| WHAT THE EXERCISE ASKS |
Return only those lines from the line containing "Model this scene" to the line containing "rnd = random.Random(7)", both included, and please omit the pictures.

§

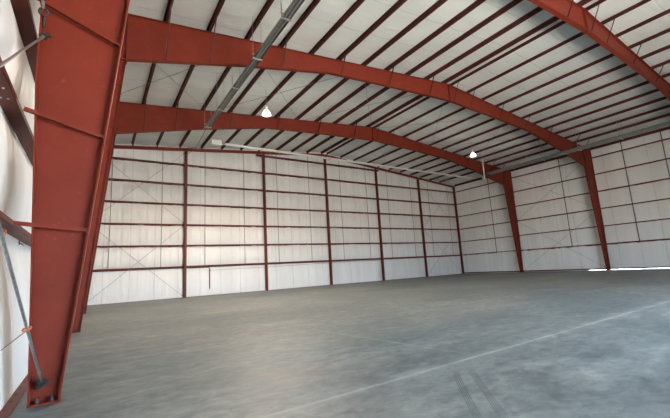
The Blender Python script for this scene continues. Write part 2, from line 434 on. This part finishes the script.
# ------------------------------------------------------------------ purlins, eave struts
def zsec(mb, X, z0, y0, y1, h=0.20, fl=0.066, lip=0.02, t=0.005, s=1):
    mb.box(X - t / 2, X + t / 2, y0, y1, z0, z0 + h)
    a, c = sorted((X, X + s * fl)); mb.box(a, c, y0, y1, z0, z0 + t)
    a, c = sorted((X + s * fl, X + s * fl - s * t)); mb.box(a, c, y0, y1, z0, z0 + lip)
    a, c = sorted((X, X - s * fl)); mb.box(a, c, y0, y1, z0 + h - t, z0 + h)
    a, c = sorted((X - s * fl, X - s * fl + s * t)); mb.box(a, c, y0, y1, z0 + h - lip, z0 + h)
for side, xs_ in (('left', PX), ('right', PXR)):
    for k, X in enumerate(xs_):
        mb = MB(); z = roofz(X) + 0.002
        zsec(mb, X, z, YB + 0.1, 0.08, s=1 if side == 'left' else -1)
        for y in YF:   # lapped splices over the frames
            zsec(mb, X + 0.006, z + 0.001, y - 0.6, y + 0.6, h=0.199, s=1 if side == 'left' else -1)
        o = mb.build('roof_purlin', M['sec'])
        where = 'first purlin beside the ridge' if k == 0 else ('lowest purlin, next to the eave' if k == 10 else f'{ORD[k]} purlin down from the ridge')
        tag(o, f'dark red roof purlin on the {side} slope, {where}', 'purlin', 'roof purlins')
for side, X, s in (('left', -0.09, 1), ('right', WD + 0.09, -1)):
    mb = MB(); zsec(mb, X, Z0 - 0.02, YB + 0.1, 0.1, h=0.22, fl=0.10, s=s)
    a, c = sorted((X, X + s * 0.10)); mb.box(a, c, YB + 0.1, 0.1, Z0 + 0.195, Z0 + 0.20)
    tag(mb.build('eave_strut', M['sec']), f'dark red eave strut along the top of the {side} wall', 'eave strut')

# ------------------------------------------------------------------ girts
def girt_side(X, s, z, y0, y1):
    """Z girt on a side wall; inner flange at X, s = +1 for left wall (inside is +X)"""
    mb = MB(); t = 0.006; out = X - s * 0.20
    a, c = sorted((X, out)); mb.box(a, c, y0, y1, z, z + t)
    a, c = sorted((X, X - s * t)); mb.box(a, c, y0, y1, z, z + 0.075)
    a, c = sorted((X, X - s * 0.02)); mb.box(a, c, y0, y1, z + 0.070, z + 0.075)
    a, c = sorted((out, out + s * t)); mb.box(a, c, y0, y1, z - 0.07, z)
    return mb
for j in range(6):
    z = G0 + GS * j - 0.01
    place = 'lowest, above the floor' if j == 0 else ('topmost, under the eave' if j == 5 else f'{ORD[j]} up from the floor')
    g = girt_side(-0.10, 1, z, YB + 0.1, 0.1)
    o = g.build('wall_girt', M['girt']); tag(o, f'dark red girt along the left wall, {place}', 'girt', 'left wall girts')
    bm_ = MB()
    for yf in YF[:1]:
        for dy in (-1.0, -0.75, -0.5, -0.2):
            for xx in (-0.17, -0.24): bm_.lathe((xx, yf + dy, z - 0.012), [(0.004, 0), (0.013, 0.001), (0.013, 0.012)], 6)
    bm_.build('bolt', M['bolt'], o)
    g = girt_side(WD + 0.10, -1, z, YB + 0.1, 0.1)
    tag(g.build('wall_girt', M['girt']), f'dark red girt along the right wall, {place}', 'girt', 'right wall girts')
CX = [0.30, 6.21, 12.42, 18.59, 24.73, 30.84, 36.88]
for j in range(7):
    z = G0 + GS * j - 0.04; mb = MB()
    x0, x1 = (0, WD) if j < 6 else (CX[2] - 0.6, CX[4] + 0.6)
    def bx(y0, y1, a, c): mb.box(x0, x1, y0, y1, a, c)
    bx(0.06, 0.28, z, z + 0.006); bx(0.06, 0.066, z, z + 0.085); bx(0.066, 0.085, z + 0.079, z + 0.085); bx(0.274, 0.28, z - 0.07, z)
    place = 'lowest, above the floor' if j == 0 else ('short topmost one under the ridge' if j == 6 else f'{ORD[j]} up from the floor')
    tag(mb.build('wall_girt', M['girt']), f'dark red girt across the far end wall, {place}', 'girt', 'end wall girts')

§

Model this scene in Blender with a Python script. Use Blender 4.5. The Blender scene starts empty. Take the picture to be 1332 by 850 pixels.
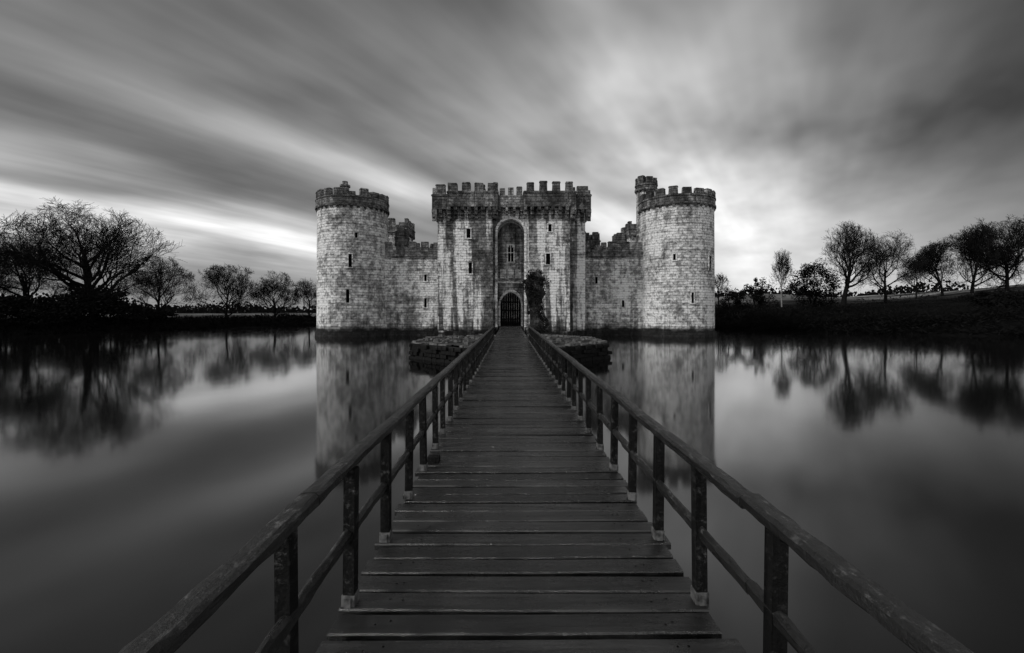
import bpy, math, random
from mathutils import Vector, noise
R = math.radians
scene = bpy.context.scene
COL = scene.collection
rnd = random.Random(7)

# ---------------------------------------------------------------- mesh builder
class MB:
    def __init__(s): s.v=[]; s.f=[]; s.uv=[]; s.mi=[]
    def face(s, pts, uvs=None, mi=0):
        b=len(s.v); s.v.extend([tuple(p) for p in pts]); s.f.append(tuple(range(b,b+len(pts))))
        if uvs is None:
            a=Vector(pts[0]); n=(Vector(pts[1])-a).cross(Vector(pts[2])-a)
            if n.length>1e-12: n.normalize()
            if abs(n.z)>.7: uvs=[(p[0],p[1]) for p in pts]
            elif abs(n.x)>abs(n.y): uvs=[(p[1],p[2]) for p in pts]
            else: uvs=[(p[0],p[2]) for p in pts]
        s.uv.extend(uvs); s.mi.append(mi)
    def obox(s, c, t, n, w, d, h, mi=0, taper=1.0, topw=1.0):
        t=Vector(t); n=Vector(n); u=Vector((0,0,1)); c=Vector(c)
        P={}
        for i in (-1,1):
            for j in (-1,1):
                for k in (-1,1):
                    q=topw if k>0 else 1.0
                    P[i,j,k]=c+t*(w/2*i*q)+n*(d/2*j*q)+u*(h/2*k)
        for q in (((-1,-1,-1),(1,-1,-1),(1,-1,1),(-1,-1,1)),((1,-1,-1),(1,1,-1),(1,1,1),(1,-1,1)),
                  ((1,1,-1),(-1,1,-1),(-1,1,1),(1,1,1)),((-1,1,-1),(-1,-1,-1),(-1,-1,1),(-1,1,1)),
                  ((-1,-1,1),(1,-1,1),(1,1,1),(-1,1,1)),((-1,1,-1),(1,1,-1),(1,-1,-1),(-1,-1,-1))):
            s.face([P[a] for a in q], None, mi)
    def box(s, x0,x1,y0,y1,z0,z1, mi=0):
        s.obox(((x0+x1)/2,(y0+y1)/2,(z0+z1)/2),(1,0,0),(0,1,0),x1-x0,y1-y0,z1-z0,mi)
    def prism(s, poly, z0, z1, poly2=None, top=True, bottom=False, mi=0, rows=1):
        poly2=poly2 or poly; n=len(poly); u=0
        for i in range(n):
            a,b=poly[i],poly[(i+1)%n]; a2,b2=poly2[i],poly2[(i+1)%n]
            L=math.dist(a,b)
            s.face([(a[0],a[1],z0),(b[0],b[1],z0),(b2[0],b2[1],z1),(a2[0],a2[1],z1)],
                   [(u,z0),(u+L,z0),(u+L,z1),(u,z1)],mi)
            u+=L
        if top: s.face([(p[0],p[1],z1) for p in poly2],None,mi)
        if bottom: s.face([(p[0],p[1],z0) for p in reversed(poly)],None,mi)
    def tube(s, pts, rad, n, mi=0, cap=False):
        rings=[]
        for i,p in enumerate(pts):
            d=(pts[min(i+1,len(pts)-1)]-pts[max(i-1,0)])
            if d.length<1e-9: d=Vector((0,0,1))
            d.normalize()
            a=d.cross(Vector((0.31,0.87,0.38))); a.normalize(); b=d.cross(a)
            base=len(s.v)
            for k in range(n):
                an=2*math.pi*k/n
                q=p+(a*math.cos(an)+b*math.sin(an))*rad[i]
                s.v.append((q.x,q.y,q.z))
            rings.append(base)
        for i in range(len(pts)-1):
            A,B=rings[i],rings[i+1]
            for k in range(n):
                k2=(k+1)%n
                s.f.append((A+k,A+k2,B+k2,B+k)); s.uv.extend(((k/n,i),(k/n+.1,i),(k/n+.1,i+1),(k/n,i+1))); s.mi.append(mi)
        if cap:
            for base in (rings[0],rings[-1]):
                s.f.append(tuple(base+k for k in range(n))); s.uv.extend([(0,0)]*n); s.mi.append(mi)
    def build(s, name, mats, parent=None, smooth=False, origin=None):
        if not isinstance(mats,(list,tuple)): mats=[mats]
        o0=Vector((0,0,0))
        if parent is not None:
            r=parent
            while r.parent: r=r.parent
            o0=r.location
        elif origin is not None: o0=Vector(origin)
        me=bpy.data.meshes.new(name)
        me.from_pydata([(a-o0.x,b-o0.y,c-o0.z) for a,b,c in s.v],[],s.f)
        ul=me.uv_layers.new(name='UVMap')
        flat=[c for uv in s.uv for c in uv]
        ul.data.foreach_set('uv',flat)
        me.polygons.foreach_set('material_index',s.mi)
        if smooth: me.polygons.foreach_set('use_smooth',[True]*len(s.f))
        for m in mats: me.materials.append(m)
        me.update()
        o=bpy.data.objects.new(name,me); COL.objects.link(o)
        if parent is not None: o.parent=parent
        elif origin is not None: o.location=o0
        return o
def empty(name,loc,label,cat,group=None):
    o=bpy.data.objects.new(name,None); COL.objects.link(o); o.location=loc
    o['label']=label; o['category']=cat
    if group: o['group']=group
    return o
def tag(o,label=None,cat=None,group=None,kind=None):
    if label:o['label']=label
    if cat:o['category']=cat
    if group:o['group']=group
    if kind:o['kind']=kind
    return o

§

| REPLY |
Model this scene in Blender with a Python script. Use Blender 4.5. The Blender scene starts empty. Take the picture to be 1332 by 850 pixels.
import bpy, math, random
from mathutils import Vector, noise
R = math.radians
scene = bpy.context.scene
COL = scene.collection
rnd = random.Random(7)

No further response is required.